Sustainable and trust-aware multi-tier fog–cloud infrastructure for energy-optimal IIoT operations: adaptive resource management and blockchain-assured security
摘要
Industrial Internet of Things (IIoT) systems face growing demands for low-latency, energy-efficient, and trustworthy operation under heterogeneous devices, mobility, and renewable energy variability. Existing fog–cloud approaches typically optimize isolated objectives and lack integrated mechanisms for sustainability and verifiable coordination.

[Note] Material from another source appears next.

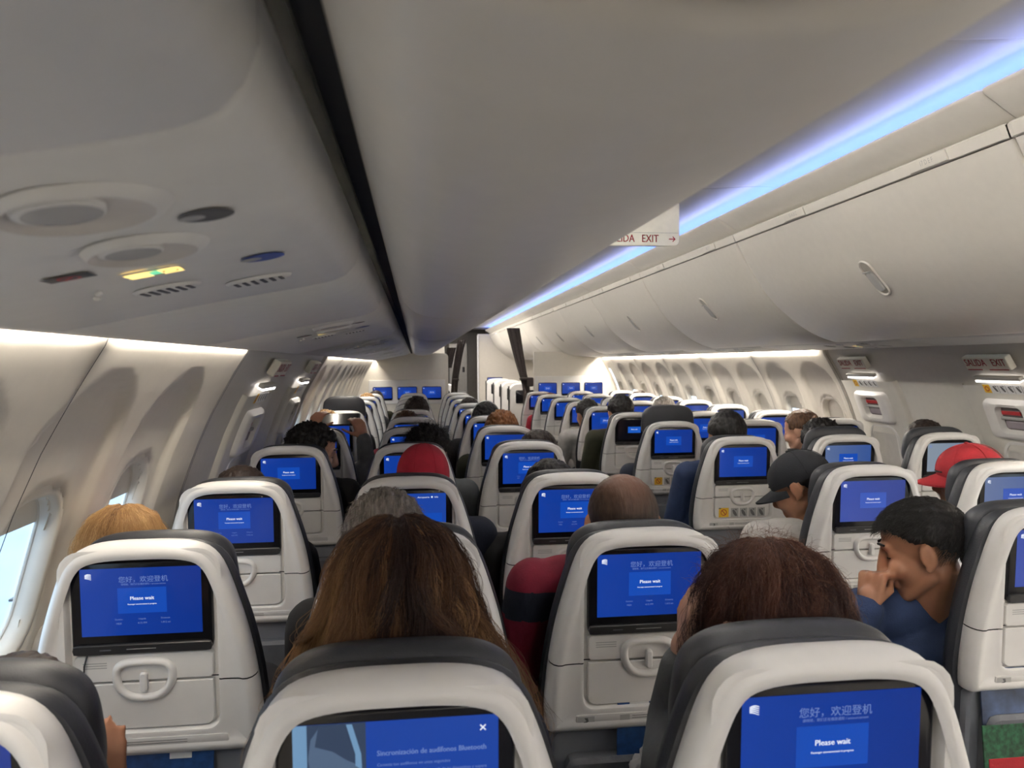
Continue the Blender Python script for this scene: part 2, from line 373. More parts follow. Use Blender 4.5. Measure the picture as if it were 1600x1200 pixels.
def display_mesh(kind):
    mb = MB(); y = -.0026
    # slots: 0 bg 1 box 2 white 3 dim 4 photo slate 5 photo light 6 photo mid 7 popup
    W2, H2 = .1064, .0633
    mats = [M['scr_bg'], M['scr_box'], M['scr_txt'], M['scr_dim'], M['scr_photo'], M['scr_photo2'], M['scr_photo3'], M['scr_pop']]
    if kind == 'pale': mats[0] = M['scr_pale_glare']
    if kind == 'grey': mats[0] = M['scr_grey_glare']; mats[1] = M['scr_grey_glare']; mats[2] = M['scr_txt']
    if kind in ('menu', 'bluetooth'): mats[0] = M['scr_bg2']
    if kind == 'dark': mats[0] = M['scr_black']; mats[1] = M['scr_pop']
    quad(mb, -W2, W2, -H2, H2, y, 0); e = y-.0004; e2 = y-.0008
    if kind in ('wait', 'pale', 'grey', 'plain'):
        emblem(mb, -.092, .049, .011, e, 3 if kind == 'grey' else 2)
        if kind == 'wait':
            put_text(mb, '您好，欢迎登机', .0125, .004, .041, e, 3)
            put_text(mb, '请稍候，我们正在播放通知 / announcement', .0042, .004, .0325, e, 3)
            put_text(mb, 'Destino', .0044, -.041, -.033, e, 3); put_text(mb, 'MEX', .005, -.041, -.041, e, 3)
            put_text(mb, 'Llegada', .0044, 0, -.033, e, 3); put_text(mb, '4:15 PM', .005, 0, -.041, e, 3)
            put_text(mb, 'Distancia', .0044, .041, -.033, e, 3); put_text(mb, '1,412 mi', .005, .041, -.041, e, 3)
        quad(mb, -.042, .044, -.022, .026, e, 1)
        put_text(mb, 'Please wait', .0095, .001, .006, e2, 2, bold=.0002)
        put_text(mb, 'Passenger announcement in progress', .0034, .001, -.005, e2, 2, bold=.0001)
    elif kind == 'bluetooth':
        quad(mb, -W2, -.032, -H2, H2, e, 4)
        quad(mb, -W2, -.092, -H2, H2, e-.0002, 5)
        # profile of a head wearing headphones
        prof = [(-.080, H2-.004), (-.060, H2-.001), (-.048, .054), (-.041, .040), (-.039, .018), (-.042, .002), (-.046, -.02), (-.05, -H2), (-.088, -H2), (-.087, -.03), (-.090, -.018), (-.089, -.012), (-.094, -.004), (-.089, .012), (-.091, .028), (-.088, .048)]
        mb.add([(a, e-.0004, b) for a, b in prof], [tuple(range(len(prof)))], 6, False)
        hr = [(-.080, H2-.002), (-.056, H2-.001), (-.046, .052), (-.039, .034), (-.040, .018), (-.052, .024), (-.066, .034), (-.084, .040)]
        mb.add([(a, e-.0006, b) for a, b in hr], [tuple(range(len(hr)))], 4, False)
        band = [(-.052, H2-.001), (-.046, H2-.001), (-.037, .03), (-.036, .008), (-.043, .008), (-.043, .03)]
        mb.add([(a, e-.0008, b) for a, b in band], [tuple(range(len(band)))], 5, False)
        cup = [(-.046+.012*math.cos(a), .000+.018*math.sin(a)) for a in np.linspace(0, 2*PI, 20, endpoint=False)]
        mb.add([(a, e-.0010, b) for a, b in cup], [tuple(range(20))], 6, False)
        eye = [(-.078+.006*math.cos(a), .012+.002*math.sin(a)) for a in np.linspace(0, 2*PI, 12, endpoint=False)]
        mb.add([(a, e-.0008, b) for a, b in eye], [tuple(range(12))], 4, False)
        put_text(mb, 'Sincronización de audífonos Bluetooth', .0080, -.021, .0285, e2, 3, 'LEFT', bold=.00015, sx=.92)
        for k, t_ in enumerate(('Conecta tus audífonos en unos segundos', 'Activa el Bluetooth de tu dispositivo y espera', 'hasta ver el nombre en la pantalla')):
            put_text(mb, t_, .0046, -.021+(0.03 if k else 0), .016-.0085*k, e2, 3, 'LEFT')
        quad(mb, -.036, .049, -H2, .008, e-.0009, 7)
        bt = rrect(.055, .092, -.022, -.008, .0068, 40)
        b2 = rrect(.0558, .0912, -.0212, -.0088, .006, 40)
        mb.loft([ring(bt, e2), ring(b2, e2)], 3, smooth=False)
        put_text(mb, 'Entendido', .0045, .0735, -.015, e2, 2)
        put_text(mb, '×', .016, .090, .049, e2, 2)
        put_text(mb, 'Please wait', .0080, .004, -.03, e-.0012, 2, bold=.0002)
    elif kind == 'menu':
        put_text(mb, 'Aeropuerto  ●  Info', .007, .055, .052, e, 2)
        put_text(mb, 'Bienvenido a bordo', .009, -.02, .026, e, 2)
        for k in range(3): quad(mb, -.09+.065*k, -.035+.065*k, -.045, .006, e, 1)
        put_text(mb, 'Películas   Música   Mapa', .007, 0, -.05, e, 3)
    elif kind == 'dark':
        quad(mb, -.042, .042, -.022, .018, e, 1); put_text(mb, 'Please wait', .0095, 0, .001, e2, 2, bold=.0002)
    return mb.mesh('display', mats, SEATX)
DISP = {k: display_mesh(k) for k in ('wait', 'pale', 'grey', 'plain', 'menu', 'dark', 'bluetooth')}

def make_seat_proto():
    root = empty('airline_seat'); root['category'] = 'seat'
    # back shell: rounded outer edge, raised rim, long recess for screen and tray
    mb = MB()
    rr = [(offset(OUT, -.004), .034), (OUT, .031), (offset(OUT, .001), .018), (offset(OUT, .000), .006), (offset(OUT, -.005), -.006), (offset(OUT, -.013), -.013), (offset(OUT, -.021), -.0135), (offset(OUT, -.028), -.0095),
          (polar(offset(INNF, .010), OUT)*0.5+offset(OUT, -.030)*0.5, -.0082), (polar(offset(INNF, .010), OUT), -.0080), (polar(offset(INNF, .0055), OUT), -.0090), (polar(offset(INNF, .0015), OUT), -.0080), (polar(INNF, OUT), -.004), (polar(offset(INNF, -.003), OUT), .010)]
    mb.loft([ring(a, y) for a, y in rr], 0)
    fl = polar(offset(INNF, -.003), OUT); mb.add(ring(fl, .010), [tuple(range(len(fl)))], 0, False)
    me = mb.mesh('back_shell', M['white'])
    bm = bmesh.new(); bm.from_mesh(me)
    bmesh.ops.bisect_plane(bm, geom=bm.verts[:]+bm.edges[:]+bm.faces[:], plane_co=(0, 0, -.1525), plane_no=(0, 0, 1))
    bmesh.ops.bisect_plane(bm, geom=bm.verts[:]+bm.edges[:]+bm.faces[:], plane_co=(0, 0, -.1550), plane_no=(0, 0, 1))
    bmesh.ops.delete(bm, geom=[f for f in bm.faces if -.1549 < f.calc_center_median().z < -.1526], context='FACES')
    for f in bm.faces: f.smooth = len(f.verts) < 8
    bm.to_mesh(me); bm.free(); me.transform(SEATX); me.update(); me.set_sharp_from_angle(angle=math.radians(50))
    o = bpy.data.objects.new('back_shell', me); COL.objects.link(o); o.parent = root
    # cushion that wraps the shell
    half = [(x+.007*min(1, max(0, (x/.1))), z-.009) for x, z in HALF[:-2]] + [(.212, -.30), (.211, -.42), (.208, -.50)]
    C2 = outline(half); mb = MB()
    mb.loft([ring(offset(C2, -.030), .030), ring(offset(C2, -.012), .0345), ring(offset(C2, -.002), .041), ring(offset(C2, .002), .055), ring(offset(C2, -.002), .072), ring(offset(C2, -.010), .084), ring(offset(C2, -.045), .10)], 0, cap0=True, cap1=True)
    mb.build('backrest_cushion', M['leather'], root, SEATX, SHARP)
    hh = [(0, .103), (.06, .1015), (.10, .095), (.128, .079), (.142, .056), (.148, .02), (.150, -.01), (.146, -.04), (.13, -.06)]
    H2_ = outline(hh); mb = MB()
    mb.loft([ring(offset(H2_, -.020), .080), ring(offset(H2_, -.006), .085), ring(H2_, .092), ring(offset(H2_, .0015), .104), ring(offset(H2_, -.001), .120), ring(offset(H2_, -.010), .136), ring(offset(H2_, -.04), .146)], 0, cap0=True, cap1=True)
    mb.build('headrest', M['leather2'], root, SEATX, SHARP)
    # screen
    B = rrect(-.1245, .1245, -.0985, .0750, .019, 72, .012); mb = MB()
    mb.loft([ring(B, .012), ring(B, .001), ring(offset(B, -.0015), -.0012), ring(offset(B, -.004), -.002)], 0, cap1=True)
    lip = rrect(-.1235, .1235, -.0975, -.079, .006, 60); mb.loft([ring(lip, 0), ring(lip, -.006), ring(offset(lip, -.002), -.008)], 1, cap1=True)
    quad(mb, -.028, .024, -.0885, -.0872, -.0083, 2)
    quad(mb, -.075, -.055, -.0895, -.0870, -.0083, 3)
    bz = mb.build('screen_bezel', [M['black'], M['blackp'], M['grey'], M['grey_fab']], root, SEATX, SHARP)
    d = bpy.data.objects.new('display', DISP['wait']); COL.objects.link(d); d.parent = bz
    # tray table: fixed strip above, folding leaf below, latch ring and turn latch
    mb = MB(); a = rrect(-.123, .123, -.1515, -.101, .003, 60); mb.loft([ring(a, .010), ring(a, .0005), ring(offset(a, -.0015), -.001)], 0, cap1=True)
    for k in range(3): quad(mb, -.108, -.066, -.1165-.0045*k, -.1147-.0045*k, -.0013, 1)
    mb.build('upper_panel', [M['white'], M['grey']], root, SEATX, SHARP)
    mb = MB(); a = rrect(-.123, .123, -.2435, -.156, .003, 80, .016); mb.loft([ring(a, .010), ring(a, .0005), ring(offset(a, -.0015), -.001)], 0, cap1=True)
    tr = mb.build('tray_table', M['white'], root, SEATX, SHARP)
    D = smoothcurve([(0, -.1155), (.030, -.117), (.046, -.126), (.049, -.143), (.043, -.163), (.026, -.179), (0, -.1835), (-.026, -.179), (-.043, -.163), (-.049, -.143), (-.046, -.126), (-.030, -.117)], 60, True)
    mb = MB()
    rings = []
    for k in range(60):
        p = D[k]; t = D[(k+1) % 60]-D[k-1]; t /= np.linalg.norm(t); n_ = np.array([-t[1], t[0]])
        rings.append([(p[0]+n_[0]*q*.0065, yy, p[1]+n_[1]*q*.0065) for q, yy in ((1.35, .000), (1.0, -.0065), (.2, -.0105), (-.7, -.009), (-1.1, -.002))])
    n = 5; vs = [q for r in rings for q in r]; fs = []
    for k in range(60):
        for j in range(n-1): k2 = (k+1) % 60; fs.append((k*n+j, k2*n+j, k2*n+j+1, k*n+j+1))
    mb.add(vs, fs, 0); mb.build('latch_surround', M['white'], tr, SEATX)
    mb = MB(); L_ = rrect(-.0065, .0065, -.170, -.133, .005, 40); mb.loft([ring(L_, 0), ring(L_, -.010), ring(offset(L_, -.0025), -.0125)], 0, cap1=True)
    mb.build('turn_latch', M['white'], tr, SEATX, SHARP)
    # placard strip under the tray
    mb = MB(); a = rrect(-.150, .150, -.281, -.259, .005, 60); mb.loft([ring(a, .0), ring(a, -.0105), ring(offset(a, -.001), -.0112)], 0, cap1=True)
    for x0, x1 in ((-.146, -.112), (-.060, -.040)): quad(mb, x0, x1, -.278, -.262, -.0114, 1)
    q = [(-.133, -.2645), (-.126, -.2645), (-.124, -.272), (-.131, -.2755), (-.135, -.2735), (-.129, -.271)]
    mb.add([(u, -.0117, w) for u, w in q], [tuple(range(6))], 2, False)
    for k in range(3): quad(mb, -.035, .075, -.2655-.0045*k, -.2645-.0045*k, -.0114, 2)
    mb.build('instruction_strip', [mat('pale_strip', (0.60, 0.59, 0.57), 0.45), M['grey'], M['dgrey']], root, SEATX, SHARP)
    # lower back and literature pocket
    mb = MB(); a = rrect(-.196, .196, -.53, -.292, .02, 60); mb.loft([ring(a, .05), ring(a, .015), ring(offset(a, -.006), .008)], 0, cap0=True, cap1=True)
    mb.build('lower_shell', mat('slate_plastic', (0.20, 0.21, 0.24), 0.6), root, SEATX, SHARP)
    mb = MB(); a = rrect(-.17, .17, -.51, -.345, .02, 60)
    mb.loft([ring(a, .012), ring(offset(a, .002), -.018), ring(offset(a, -.006), -.028)], 0, cap1=True)
    mb.build('literature_pocket', M['grey_fab'], root, SEATX, SHARP)
    # seat pan, armrest, legs
    mb = MB(); mb.box((0, .33, .42), (.42, .48, .13), 0, .04, seg=4); mb.build('seat_cushion', M['leather'], root)
    mb = MB(); mb.box((.2415, .27, .615), (.038, .36, .045), 0, .012, seg=3); mb.box((.2415, .09, .55), (.03, .05, .16), 0, .01)
    mb.build('armrest', M['blackp'], root)
    for y in (.14, .50):
        mb = MB(); mb.box((0, y, .18), (.05, .03, .36), 0, .006); mb.box((0, y, .012), (.30, .04, .024), 0, .006); mb.build('leg', M['steel'], root)
    return root
SEAT = make_seat_proto()
SEAT_PARTS = [(c, [g for g in kids(c)]) for c in kids(SEAT)]
FAR_PARTS = {'back_shell', 'backrest_cushion', 'headrest', 'screen_bezel', 'upper_panel', 'tray_table', 'seat_cushion', 'leg'}
first = [True]
def place_seat(x, y, label, disp='wait', raise_=0.0, far=False, dz=0.0, group='airline seats in rows'):
    r = SEAT if first[0] else SEAT.copy()
    if not first[0]: COL.objects.link(r)
    r.location = (x, y, dz); tag(r, label, 'seat', group)
    parts = {}
    for c, gs in SEAT_PARTS:
        base = c.name.split('.')[0]
        if far and base not in FAR_PARTS: continue
        if first[0]: d = c; dg_ = gs
        else:
            d = c.copy(); COL.objects.link(d); d.parent = r; dg_ = []
            for g in gs:
                if far and g.name.split('.')[0] == 'turn_latch': continue
                h = g.copy(); COL.objects.link(h); h.parent = d; dg_.append(h)
        if base == 'headrest': d.location = (0, -st*raise_, raise_)
        for h in dg_:
            if h.name.split('.')[0] == 'display': h.data = DISP[disp]
        parts[base] = d
    first[0] = False
    r['_p'] = 0; del r['_p']
    return r, parts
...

This paper presents the Energy-Aware Hierarchical Green Fog (EAHGF) framework, which introduces a unified reinforcement learning (RL) orchestration layer that explicitly incorporates residual energy, renewable energy availability, spatial proximity (via BLE), and task deadlines into hierarchical fog–cloud decision-making. A lightweight Proof-of-Stake blockchain provides immutable auditability of allocations with minimal overhead. A stochastic multi-layer queuing model captures system dynamics, while RL-based scheduling and proximity-aware offloading jointly optimize energy and latency. Extensive OMNeT++/INET simulations with up to 3,000 heterogeneous IIoT devices (Poisson arrivals λ = 0.5–2 tasks/s, random waypoint mobility 1–5 m/s, 70% renewable offset on fog nodes) demonstrate that EAHGF achieves a workload acceptance rate of ~ 92%, reduces energy consumption by approximately 28%, and improves latency by ~ 22% compared to baseline fog frameworks and FogNetSim++. The integrated PoS blockchain maintains ~ 100 ms confirmation latency while providing blockchain-assisted accountability, traceability, and trust in resource allocation decisions. EAHGF thus offers a scalable, sustainable, and trustworthy foundation for next-generation Green IIoT deployments, preserving ~ 65% residual energy versus ~ 45% in conventional systems.